### WHAT NEEDS TO BE DONE
Write out the whole of the material exactly.
---- INFORMATION SHOWN
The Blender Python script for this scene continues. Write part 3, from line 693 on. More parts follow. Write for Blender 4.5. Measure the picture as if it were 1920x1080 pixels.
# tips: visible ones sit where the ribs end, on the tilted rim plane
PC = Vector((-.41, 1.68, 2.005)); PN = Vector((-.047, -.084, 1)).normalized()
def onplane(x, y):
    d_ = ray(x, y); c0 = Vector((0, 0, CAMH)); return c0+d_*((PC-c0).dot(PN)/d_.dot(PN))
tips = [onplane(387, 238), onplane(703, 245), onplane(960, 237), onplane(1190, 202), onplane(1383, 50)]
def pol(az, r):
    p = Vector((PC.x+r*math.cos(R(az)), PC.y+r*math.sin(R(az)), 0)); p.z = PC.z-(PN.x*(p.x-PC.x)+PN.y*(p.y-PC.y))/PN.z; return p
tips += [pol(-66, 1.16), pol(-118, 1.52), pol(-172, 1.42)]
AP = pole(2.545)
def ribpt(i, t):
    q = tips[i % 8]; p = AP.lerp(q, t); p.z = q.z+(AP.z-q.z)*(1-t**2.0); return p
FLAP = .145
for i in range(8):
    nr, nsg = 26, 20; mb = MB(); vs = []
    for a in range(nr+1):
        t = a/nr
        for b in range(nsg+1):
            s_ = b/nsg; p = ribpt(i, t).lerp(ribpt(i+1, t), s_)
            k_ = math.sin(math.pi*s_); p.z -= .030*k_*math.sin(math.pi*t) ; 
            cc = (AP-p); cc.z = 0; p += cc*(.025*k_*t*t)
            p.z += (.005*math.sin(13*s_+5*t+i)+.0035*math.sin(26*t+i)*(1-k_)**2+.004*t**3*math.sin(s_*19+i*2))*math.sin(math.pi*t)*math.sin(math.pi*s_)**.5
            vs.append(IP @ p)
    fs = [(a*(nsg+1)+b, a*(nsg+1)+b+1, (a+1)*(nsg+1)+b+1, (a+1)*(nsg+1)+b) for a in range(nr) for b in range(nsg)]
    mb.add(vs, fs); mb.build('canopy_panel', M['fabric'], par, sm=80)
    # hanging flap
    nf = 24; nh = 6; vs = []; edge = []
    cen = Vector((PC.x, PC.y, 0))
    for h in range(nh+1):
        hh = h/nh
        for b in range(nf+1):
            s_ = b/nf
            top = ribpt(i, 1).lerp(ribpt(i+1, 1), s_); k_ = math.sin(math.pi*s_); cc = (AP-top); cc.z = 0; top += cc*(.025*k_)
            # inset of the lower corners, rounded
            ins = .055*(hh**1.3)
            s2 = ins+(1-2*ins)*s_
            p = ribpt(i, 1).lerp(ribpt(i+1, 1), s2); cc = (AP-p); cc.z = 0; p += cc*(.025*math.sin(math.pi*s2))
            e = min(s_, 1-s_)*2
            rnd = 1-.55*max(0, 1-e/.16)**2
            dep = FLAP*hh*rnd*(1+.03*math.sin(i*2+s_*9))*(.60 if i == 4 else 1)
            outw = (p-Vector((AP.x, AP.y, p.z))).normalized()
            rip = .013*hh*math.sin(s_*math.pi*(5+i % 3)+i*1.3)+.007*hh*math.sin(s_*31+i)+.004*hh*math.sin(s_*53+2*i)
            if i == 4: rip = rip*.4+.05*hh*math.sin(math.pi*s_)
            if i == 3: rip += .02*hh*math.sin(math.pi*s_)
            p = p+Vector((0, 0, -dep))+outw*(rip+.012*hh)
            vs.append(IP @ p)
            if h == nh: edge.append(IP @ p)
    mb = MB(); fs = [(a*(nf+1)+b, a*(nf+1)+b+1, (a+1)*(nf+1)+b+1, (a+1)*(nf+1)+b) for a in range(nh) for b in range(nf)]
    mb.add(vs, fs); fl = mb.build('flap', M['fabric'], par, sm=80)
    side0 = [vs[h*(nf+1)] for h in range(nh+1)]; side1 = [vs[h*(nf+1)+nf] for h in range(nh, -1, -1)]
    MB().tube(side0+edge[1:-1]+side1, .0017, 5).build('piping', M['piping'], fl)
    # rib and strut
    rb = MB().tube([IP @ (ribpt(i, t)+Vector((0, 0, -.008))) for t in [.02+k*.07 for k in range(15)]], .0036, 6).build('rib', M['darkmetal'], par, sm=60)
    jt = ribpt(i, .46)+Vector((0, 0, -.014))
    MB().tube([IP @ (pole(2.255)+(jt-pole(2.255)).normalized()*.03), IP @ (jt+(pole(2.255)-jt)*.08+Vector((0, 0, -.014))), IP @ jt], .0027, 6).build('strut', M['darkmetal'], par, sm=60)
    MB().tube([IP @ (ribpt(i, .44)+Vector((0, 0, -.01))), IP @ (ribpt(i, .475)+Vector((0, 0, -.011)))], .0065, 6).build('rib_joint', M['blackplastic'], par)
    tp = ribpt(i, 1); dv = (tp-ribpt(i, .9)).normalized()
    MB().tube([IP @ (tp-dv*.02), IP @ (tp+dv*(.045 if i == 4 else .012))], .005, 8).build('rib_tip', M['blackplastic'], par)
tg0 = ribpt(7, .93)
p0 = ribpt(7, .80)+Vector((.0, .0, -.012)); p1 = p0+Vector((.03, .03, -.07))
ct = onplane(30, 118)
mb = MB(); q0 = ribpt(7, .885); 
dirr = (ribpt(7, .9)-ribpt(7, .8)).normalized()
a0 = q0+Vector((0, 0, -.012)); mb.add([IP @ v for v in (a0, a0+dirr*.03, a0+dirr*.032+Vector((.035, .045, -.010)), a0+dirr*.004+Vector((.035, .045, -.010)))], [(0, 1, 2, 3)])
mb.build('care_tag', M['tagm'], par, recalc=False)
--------
### SOLUTION TO THE EXERCISE
The Blender Python script for this scene continues. Write part 3, from line 693 on. More parts follow. Write for Blender 4.5. Measure the picture as if it were 1920x1080 pixels.
# tips: visible ones sit where the ribs end, on the tilted rim plane
PC = Vector((-.41, 1.68, 2.005)); PN = Vector((-.047, -.084, 1)).normalized()
def onplane(x, y):
    d_ = ray(x, y); c0 = Vector((0, 0, CAMH)); return c0+d_*((PC-c0).dot(PN)/d_.dot(PN))
tips = [onplane(387, 238), onplane(703, 245), onplane(960, 237), onplane(1190, 202), onplane(1383, 50)]
def pol(az, r):
    p = Vector((PC.x+r*math.cos(R(az)), PC.y+r*math.sin(R(az)), 0)); p.z = PC.z-(PN.x*(p.x-PC.x)+PN.y*(p.y-PC.y))/PN.z; return p
tips += [pol(-66, 1.16), pol(-118, 1.52), pol(-172, 1.42)]
AP = pole(2.545)
def ribpt(i, t):
    q = tips[i % 8]; p = AP.lerp(q, t); p.z = q.z+(AP.z-q.z)*(1-t**2.0); return p
FLAP = .145
for i in range(8):
    nr, nsg = 26, 20; mb = MB(); vs = []
    for a in range(nr+1):
        t = a/nr
        for b in range(nsg+1):
            s_ = b/nsg; p = ribpt(i, t).lerp(ribpt(i+1, t), s_)
            k_ = math.sin(math.pi*s_); p.z -= .030*k_*math.sin(math.pi*t) ; 
            cc = (AP-p); cc.z = 0; p += cc*(.025*k_*t*t)
            p.z += (.005*math.sin(13*s_+5*t+i)+.0035*math.sin(26*t+i)*(1-k_)**2+.004*t**3*math.sin(s_*19+i*2))*math.sin(math.pi*t)*math.sin(math.pi*s_)**.5
            vs.append(IP @ p)
    fs = [(a*(nsg+1)+b, a*(nsg+1)+b+1, (a+1)*(nsg+1)+b+1, (a+1)*(nsg+1)+b) for a in range(nr) for b in range(nsg)]
    mb.add(vs, fs); mb.build('canopy_panel', M['fabric'], par, sm=80)
    # hanging flap
    nf = 24; nh = 6; vs = []; edge = []
    cen = Vector((PC.x, PC.y, 0))
    for h in range(nh+1):
        hh = h/nh
        for b in range(nf+1):
            s_ = b/nf
            top = ribpt(i, 1).lerp(ribpt(i+1, 1), s_); k_ = math.sin(math.pi*s_); cc = (AP-top); cc.z = 0; top += cc*(.025*k_)
            # inset of the lower corners, rounded
            ins = .055*(hh**1.3)
            s2 = ins+(1-2*ins)*s_
            p = ribpt(i, 1).lerp(ribpt(i+1, 1), s2); cc = (AP-p); cc.z = 0; p += cc*(.025*math.sin(math.pi*s2))
            e = min(s_, 1-s_)*2
            rnd = 1-.55*max(0, 1-e/.16)**2
            dep = FLAP*hh*rnd*(1+.03*math.sin(i*2+s_*9))*(.60 if i == 4 else 1)
            outw = (p-Vector((AP.x, AP.y, p.z))).normalized()
            rip = .013*hh*math.sin(s_*math.pi*(5+i % 3)+i*1.3)+.007*hh*math.sin(s_*31+i)+.004*hh*math.sin(s_*53+2*i)
            if i == 4: rip = rip*.4+.05*hh*math.sin(math.pi*s_)
            if i == 3: rip += .02*hh*math.sin(math.pi*s_)
            p = p+Vector((0, 0, -dep))+outw*(rip+.012*hh)
            vs.append(IP @ p)
            if h == nh: edge.append(IP @ p)
    mb = MB(); fs = [(a*(nf+1)+b, a*(nf+1)+b+1, (a+1)*(nf+1)+b+1, (a+1)*(nf+1)+b) for a in range(nh) for b in range(nf)]
    mb.add(vs, fs); fl = mb.build('flap', M['fabric'], par, sm=80)
    side0 = [vs[h*(nf+1)] for h in range(nh+1)]; side1 = [vs[h*(nf+1)+nf] for h in range(nh, -1, -1)]
    MB().tube(side0+edge[1:-1]+side1, .0017, 5).build('piping', M['piping'], fl)
    # rib and strut
    rb = MB().tube([IP @ (ribpt(i, t)+Vector((0, 0, -.008))) for t in [.02+k*.07 for k in range(15)]], .0036, 6).build('rib', M['darkmetal'], par, sm=60)
    jt = ribpt(i, .46)+Vector((0, 0, -.014))
    MB().tube([IP @ (pole(2.255)+(jt-pole(2.255)).normalized()*.03), IP @ (jt+(pole(2.255)-jt)*.08+Vector((0, 0, -.014))), IP @ jt], .0027, 6).build('strut', M['darkmetal'], par, sm=60)
    MB().tube([IP @ (ribpt(i, .44)+Vector((0, 0, -.01))), IP @ (ribpt(i, .475)+Vector((0, 0, -.011)))], .0065, 6).build('rib_joint', M['blackplastic'], par)
    tp = ribpt(i, 1); dv = (tp-ribpt(i, .9)).normalized()
    MB().tube([IP @ (tp-dv*.02), IP @ (tp+dv*(.045 if i == 4 else .012))], .005, 8).build('rib_tip', M['blackplastic'], par)
tg0 = ribpt(7, .93)
p0 = ribpt(7, .80)+Vector((.0, .0, -.012)); p1 = p0+Vector((.03, .03, -.07))
ct = onplane(30, 118)
mb = MB(); q0 = ribpt(7, .885); 
dirr = (ribpt(7, .9)-ribpt(7, .8)).normalized()
a0 = q0+Vector((0, 0, -.012)); mb.add([IP @ v for v in (a0, a0+dirr*.03, a0+dirr*.032+Vector((.035, .045, -.010)), a0+dirr*.004+Vector((.035, .045, -.010)))], [(0, 1, 2, 3)])
mb.build('care_tag', M['tagm'], par, recalc=False)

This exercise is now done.